On y découvre d’abord la vie quotidienne des nonnes de Tungri : les prières, les travaux de déblaiement de la neige, la communauté, l’accueil d’une nouvelle nonne… Et puis, le départ. Pour quitter la vallée du Zanskar, il faut cheminer sur le lac gelé : le Tchadar qui sillonne des gorges impraticables l’été. Le retour se fera par un col à 5000 mètres d’altitude.
Les nonnes parcourent, émerveillées, cet immense pays qu’est l’Inde. Elles s’étonnent de l’eau qui ondule lorsqu’elles se trouvent près de la mer. Elles font preuve d’une vive compassion sur un port lorsqu’elle voit tant de poissons tués (c’est très mauvais pour le karma des pêcheurs que d’ôter la vie ainsi…) Elles cueillent des coquillages comme autant d’offrandes. Elles refusent de monter sur le dos d’un chameau parce qu’il est trop maigre. Et elles rient, ne cessent de rire… elles qui ne sont que joies et souffles de bonheur…
Les mots et les images pour un engagement solidaire au Zanskar
Lors du retour, après quatre mois de voyage, les villageois accueillent les nonnes avec ferveur. Elles ont tant manqué et ils veulent savoir… Caroline Riegel organise des projections. Les villageoises ont les yeux pleins de larmes.
Cette émotion, tous les spectateurs du Festival du Grand Bivouac (Albertville, 2015) l’ont éprouvée lorsque les nonnes sont arrivées sur la scène, gênées sous l’ovation du public.

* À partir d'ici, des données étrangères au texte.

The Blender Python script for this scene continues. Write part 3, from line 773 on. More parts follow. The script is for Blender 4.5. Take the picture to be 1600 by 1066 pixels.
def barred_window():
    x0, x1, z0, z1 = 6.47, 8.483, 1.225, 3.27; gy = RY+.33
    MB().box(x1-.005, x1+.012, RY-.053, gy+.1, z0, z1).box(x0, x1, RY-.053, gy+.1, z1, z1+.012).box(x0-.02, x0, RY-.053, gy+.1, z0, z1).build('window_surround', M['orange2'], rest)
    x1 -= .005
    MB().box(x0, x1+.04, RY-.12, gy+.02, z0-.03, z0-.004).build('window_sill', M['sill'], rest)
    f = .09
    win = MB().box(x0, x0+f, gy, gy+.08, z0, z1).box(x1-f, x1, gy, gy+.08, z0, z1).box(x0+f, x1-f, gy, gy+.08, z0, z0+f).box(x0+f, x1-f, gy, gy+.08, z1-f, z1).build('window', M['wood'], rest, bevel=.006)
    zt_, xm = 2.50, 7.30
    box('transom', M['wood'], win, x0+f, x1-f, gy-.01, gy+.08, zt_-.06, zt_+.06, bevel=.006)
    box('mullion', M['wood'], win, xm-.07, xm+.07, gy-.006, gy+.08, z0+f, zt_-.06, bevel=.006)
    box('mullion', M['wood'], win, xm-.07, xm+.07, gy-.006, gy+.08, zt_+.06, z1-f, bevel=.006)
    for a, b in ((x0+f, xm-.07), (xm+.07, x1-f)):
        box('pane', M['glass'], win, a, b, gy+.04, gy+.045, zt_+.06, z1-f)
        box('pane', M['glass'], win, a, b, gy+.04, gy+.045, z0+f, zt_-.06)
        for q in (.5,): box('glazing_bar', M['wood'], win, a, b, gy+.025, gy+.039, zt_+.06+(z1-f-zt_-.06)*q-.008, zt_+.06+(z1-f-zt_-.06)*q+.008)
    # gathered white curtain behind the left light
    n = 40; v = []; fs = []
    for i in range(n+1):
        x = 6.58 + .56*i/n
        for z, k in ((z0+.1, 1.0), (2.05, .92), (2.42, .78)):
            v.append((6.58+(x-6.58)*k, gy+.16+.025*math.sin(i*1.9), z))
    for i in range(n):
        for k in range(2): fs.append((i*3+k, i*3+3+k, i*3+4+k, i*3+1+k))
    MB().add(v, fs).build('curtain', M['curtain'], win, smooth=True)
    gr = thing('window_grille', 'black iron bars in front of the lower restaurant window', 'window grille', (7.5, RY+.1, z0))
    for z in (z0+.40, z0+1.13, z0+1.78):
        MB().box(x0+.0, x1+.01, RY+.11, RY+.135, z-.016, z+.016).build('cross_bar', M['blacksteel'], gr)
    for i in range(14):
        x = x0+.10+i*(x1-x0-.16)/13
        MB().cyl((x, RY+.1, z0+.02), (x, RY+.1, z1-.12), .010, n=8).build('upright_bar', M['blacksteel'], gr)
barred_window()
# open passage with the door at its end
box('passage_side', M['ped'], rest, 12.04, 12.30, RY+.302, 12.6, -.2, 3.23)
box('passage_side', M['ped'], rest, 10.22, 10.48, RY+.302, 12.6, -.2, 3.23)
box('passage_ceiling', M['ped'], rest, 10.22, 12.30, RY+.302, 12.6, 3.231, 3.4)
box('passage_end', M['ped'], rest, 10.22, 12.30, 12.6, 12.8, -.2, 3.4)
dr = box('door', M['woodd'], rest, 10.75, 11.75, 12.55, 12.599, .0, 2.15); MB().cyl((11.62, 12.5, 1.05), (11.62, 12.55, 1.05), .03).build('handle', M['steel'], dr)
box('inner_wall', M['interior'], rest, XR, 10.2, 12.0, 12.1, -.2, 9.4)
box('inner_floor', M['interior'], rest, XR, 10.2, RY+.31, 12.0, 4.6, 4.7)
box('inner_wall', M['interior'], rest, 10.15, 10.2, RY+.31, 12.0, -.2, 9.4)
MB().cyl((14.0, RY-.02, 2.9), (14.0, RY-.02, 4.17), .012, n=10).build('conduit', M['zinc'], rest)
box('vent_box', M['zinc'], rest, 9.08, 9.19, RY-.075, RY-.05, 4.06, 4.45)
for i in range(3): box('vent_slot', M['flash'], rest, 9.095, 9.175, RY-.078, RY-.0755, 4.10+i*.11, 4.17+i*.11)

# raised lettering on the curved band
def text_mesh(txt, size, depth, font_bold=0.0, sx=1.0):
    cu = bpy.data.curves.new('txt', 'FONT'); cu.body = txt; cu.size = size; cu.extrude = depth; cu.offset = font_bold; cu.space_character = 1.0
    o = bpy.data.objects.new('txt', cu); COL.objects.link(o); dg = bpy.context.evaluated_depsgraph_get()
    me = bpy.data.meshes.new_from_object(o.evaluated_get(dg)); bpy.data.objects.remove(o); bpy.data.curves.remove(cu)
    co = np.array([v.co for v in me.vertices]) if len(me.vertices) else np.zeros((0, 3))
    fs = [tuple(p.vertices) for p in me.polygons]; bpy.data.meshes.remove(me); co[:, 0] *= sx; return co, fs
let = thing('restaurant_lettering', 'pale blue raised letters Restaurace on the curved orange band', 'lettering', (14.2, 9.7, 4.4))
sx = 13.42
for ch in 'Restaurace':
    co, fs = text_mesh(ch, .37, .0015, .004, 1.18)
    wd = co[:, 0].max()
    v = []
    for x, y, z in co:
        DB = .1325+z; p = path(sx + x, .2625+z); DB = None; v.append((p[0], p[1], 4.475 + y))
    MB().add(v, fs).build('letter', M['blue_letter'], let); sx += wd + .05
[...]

Aujourd’hui, Caroline Riegel passe beaucoup de temps à Tungri pour soutenir la nonnerie. En 2012, elle a créé l’association THIGSPA qui signifie « goutte d’eau » en tibétain avec pour premier projet la construction de bâtiments scolaires. Il est, en effet, indispensable de former les filles qui ont pour destin de devenir nonnes afin de les retenir au village. Caroline Riegel accompagne aussi des projets de réservoir d’eau, de réparation du bâtiment principal, d’installation d’une centrale solaire…
Zanskar, les promesses de l'hiver : le film
En 2020, Marianne Chaud, ethnologue, qui a elle-même réalisé des documentaires sur le Zanskar : Himalaya, la terre des femmes Himalaya (2008), Himalaya, la terre du ciel (2010), encourage Caroline Riegel à reprendre la caméra. Le retentissement du premier film a été très fort. Beaucoup de spectateurs ont été fortement bouleversés et ont écrit à Caroline Riegel pour en apprendre davantage encore.
Aussi Caroline Riegel décide-t-elle de continuer à témoigner. Zanskar, les promesses de l’hiver voit le jour. Ce deuxième film documentaire approfondit la description de la vie à la nonnerie et plus largement au village de Tungri. Au delà, il s’agit d’aborder la question des conditions de vie des femmes, à travers celles des nonnes qui ne sont pas traités avec les mêmes égards que les moines bouddhistes. Oui, ce deuxième volet s’attache plus sensiblement à la féminité qui soutient le film, jusqu’à la surprise finale…
Caroline Riegel : « J’ai voulu montrer la capacité des nonnes à vivre en harmonie, à nous toucher au coeur par leur regard dénué de jugement, à nourrir une intelligence collective, choses qu’on peine à faire chez nous. Les nonnes savent que la colère est un poison qui ne permet pas de prendre le dessus. Surtout elles vivent un bonheur modeste et peu destructeur. Mais je dévoile aussi la complexité de ce bonheur et de cet environnement. Non, la vie de ces femmes n’est pas facile et leur joie est le fruit d’un travail quotidien qui ancre leurs valeurs avec beaucoup de force. Se pose aussi la question de la valeur de la femme ! »*
*dans Alpinemag
La vie de ces femmes est portée par des images d’une exceptionnelle beauté, images que l’on peut retrouver dans l’exposition de photographies de Caroline Riegel « Semeuses de joie ».
L' auteure : le goût du voyage et de l'aventure
Caroline Riegel est ingénieure de formation, spécialisée en constructions hydrauliques. L’aventure, le voyage et les rencontres sont ses moteurs de vie.
Elle est l’auteure notamment de Eclats de Cristal, ed. Phébus, 2011, livre dans lequel elle décrit sa vie dans la forêt vierge africaine sur un chantier de barrage et son retour à pied du Gabon en France en 2003. En 2004, elle traverse l’Asie, du lac Baïkal au Bengale, périple qu’elle raconte dans Soifs d’orient et Méandres d’Asie, éd. Phébus, 2008 (prix des explorateurs de la Société de géographie, prix René Caillé, Toison d’or du livre d’aventure vécue).